For Eternal.ag's backers, the bet is that labor scarcity will force greenhouse operators to automate even if the broader controlled-environment agriculture sector is still wrestling with energy costs. The direction of the pressure is easier to verify than any single statistic: greenhouses need steady labor across a year-round production cycle, and the work is physically demanding.

The greenhouse market is growing, but not cheaply

Controlled-environment agriculture (CEA) has a compelling sustainability story and a complicated cost structure. Forbes writes that CEA produces less than 1% of global agricultural production but is important in crops such as tomatoes, cucumbers, leafy greens, herbs, cannabis, and horticulture. The advantages are familiar: higher yield per square meter, year-round production, reduced pesticide use, and much lower water use.

The operating costs are less convenient. Citing Agritecture, Forbes notes that CEA can consume about 10x more energy than traditional outdoor farming and about 10x less water per pound of produce. Energy remains a sector-level problem. Eternal.ag is attacking the bottleneck closest to daily operations: whether a grower can harvest on schedule when labor does not show up, costs more, or cannot be staffed reliably across shifts.

Forbes also cites Van Noord Growers, a Dutch greenhouse operator, as a deployment proof point for Eternal.ag's robots. The useful missing detail is the commercial shape of that deployment. Forbes does not establish how many robots are operating, when deployment began, whether Van Noord is a paying customer, or what measured labor savings and harvest quality data look like. Until those figures are public, the Van Noord example supports market interest, not yet repeatable economics.
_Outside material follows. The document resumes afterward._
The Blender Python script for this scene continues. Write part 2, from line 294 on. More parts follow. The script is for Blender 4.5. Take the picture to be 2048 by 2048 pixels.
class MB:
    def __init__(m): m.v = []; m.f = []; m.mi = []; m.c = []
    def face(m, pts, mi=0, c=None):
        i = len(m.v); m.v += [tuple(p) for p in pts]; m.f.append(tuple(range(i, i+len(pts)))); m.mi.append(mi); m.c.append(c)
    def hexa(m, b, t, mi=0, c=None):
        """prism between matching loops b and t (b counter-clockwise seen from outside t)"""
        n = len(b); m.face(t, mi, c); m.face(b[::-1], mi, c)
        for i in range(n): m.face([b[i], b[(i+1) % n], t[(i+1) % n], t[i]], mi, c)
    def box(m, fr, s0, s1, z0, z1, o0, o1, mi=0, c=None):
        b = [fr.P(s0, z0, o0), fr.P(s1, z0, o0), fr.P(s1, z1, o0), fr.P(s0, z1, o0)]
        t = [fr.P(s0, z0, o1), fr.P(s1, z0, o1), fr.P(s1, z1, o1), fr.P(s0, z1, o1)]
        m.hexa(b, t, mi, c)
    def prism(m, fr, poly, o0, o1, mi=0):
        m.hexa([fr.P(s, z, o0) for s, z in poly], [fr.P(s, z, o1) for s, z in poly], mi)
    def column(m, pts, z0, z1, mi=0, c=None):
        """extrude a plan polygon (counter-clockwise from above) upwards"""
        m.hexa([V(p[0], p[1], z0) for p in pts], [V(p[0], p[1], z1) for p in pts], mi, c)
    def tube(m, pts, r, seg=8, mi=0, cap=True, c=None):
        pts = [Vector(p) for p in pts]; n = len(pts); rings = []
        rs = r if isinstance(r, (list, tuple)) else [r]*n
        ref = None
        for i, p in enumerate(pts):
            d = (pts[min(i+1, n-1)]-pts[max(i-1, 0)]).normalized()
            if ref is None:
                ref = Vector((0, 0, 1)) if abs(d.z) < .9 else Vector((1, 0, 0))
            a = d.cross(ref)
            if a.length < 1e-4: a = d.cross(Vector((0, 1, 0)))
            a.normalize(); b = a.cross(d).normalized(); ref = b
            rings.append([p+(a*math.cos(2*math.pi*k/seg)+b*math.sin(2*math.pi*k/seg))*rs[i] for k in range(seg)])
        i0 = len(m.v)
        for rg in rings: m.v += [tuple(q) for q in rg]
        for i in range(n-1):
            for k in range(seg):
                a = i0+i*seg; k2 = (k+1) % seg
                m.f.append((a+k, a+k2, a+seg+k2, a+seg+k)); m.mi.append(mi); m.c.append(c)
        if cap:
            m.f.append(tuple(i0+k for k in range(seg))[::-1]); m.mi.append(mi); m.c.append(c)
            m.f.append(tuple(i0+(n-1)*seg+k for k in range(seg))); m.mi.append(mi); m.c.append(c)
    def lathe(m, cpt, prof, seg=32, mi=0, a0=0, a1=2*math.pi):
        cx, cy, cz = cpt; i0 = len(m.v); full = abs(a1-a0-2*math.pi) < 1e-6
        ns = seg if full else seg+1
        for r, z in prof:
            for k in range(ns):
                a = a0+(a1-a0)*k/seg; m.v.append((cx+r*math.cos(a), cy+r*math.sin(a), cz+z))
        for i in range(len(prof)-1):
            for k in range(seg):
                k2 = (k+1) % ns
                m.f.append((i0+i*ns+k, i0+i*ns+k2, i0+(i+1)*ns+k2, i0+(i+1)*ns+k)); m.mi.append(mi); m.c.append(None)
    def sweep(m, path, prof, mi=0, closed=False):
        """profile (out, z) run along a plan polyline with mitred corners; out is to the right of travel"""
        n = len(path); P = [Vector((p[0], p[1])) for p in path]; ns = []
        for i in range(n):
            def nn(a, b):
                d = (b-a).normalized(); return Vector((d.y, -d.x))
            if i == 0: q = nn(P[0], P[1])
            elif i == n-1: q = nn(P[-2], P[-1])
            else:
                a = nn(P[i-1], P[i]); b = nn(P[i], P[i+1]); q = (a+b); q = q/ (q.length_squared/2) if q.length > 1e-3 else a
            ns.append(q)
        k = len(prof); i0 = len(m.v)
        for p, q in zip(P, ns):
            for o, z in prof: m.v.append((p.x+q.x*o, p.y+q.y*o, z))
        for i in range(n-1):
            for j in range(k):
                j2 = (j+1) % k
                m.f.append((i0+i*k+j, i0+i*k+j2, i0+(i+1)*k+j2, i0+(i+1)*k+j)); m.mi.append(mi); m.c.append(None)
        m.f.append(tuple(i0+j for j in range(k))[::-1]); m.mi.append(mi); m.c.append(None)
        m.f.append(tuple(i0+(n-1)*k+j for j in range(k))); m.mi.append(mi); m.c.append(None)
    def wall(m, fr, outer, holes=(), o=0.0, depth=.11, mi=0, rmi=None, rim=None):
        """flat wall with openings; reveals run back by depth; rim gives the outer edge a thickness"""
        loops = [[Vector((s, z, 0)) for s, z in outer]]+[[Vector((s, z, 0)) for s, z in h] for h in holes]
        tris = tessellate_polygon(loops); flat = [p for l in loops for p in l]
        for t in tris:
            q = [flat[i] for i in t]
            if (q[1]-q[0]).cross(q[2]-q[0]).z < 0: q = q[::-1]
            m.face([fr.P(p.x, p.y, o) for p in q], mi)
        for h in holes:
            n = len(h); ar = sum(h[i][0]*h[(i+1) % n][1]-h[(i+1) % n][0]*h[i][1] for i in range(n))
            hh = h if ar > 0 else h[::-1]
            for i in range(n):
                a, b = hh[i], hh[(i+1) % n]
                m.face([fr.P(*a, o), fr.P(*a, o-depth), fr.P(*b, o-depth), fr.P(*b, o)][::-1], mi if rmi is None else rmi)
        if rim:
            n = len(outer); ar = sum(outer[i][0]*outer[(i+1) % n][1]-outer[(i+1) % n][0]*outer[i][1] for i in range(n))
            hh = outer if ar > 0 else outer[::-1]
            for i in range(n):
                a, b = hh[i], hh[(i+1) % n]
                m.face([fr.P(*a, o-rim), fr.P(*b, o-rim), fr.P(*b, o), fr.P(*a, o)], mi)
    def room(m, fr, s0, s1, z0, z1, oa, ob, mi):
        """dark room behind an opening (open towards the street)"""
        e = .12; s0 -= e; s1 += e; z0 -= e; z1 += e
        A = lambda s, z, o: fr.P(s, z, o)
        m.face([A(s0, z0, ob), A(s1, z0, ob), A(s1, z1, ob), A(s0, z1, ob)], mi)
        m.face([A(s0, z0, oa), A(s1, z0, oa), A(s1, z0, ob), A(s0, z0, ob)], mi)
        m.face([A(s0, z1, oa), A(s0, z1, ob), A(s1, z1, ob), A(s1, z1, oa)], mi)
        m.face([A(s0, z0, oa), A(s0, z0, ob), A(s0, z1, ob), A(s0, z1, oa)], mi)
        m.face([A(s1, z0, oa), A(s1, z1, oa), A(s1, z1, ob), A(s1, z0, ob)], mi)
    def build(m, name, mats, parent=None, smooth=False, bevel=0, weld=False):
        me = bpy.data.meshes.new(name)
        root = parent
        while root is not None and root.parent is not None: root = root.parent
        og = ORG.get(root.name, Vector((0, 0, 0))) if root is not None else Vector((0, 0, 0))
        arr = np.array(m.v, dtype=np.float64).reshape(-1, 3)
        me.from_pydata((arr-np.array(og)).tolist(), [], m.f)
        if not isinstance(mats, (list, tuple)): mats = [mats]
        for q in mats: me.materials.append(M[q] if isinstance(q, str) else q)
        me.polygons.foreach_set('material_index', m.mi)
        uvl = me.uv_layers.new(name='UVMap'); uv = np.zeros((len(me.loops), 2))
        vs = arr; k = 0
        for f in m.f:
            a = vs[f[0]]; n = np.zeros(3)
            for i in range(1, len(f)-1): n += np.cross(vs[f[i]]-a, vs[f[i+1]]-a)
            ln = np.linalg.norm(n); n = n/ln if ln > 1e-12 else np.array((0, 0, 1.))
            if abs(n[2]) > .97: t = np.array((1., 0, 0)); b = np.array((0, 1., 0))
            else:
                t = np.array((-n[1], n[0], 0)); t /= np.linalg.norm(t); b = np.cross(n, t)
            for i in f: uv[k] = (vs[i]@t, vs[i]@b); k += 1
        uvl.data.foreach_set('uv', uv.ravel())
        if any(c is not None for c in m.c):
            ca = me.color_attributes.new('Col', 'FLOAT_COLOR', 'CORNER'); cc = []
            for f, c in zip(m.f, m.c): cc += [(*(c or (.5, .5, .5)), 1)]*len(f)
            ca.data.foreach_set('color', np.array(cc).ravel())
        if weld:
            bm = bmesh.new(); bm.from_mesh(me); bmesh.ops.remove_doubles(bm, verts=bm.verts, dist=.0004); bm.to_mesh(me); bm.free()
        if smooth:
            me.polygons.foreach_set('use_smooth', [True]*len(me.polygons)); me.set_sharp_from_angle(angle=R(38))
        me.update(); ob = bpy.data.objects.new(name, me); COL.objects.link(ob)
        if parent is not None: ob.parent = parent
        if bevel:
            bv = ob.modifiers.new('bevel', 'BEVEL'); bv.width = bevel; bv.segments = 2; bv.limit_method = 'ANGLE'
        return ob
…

The real test is not autonomy in a video

The next step is turning autonomous tomato harvesting into equipment that European greenhouse operators treat as dependable, not experimental. The greenhouse market does not need another robotics demo. It needs machines that can handle hour 20 as well as hour one, move through existing facilities without expensive redesign, and cut fruit consistently enough that growers trust the system during peak production.

John has raised enough capital to make that case in more greenhouses. What the company has not yet disclosed is the evidence that will decide the category: paid deployments at scale, audited uptime, per-robot throughput, maintenance cost, and payback period. In physical AI, those numbers matter more than the word autonomy. Eternal.ag's second attempt will be judged by whether the robot turns the hardest part of greenhouse labor into a predictable line item.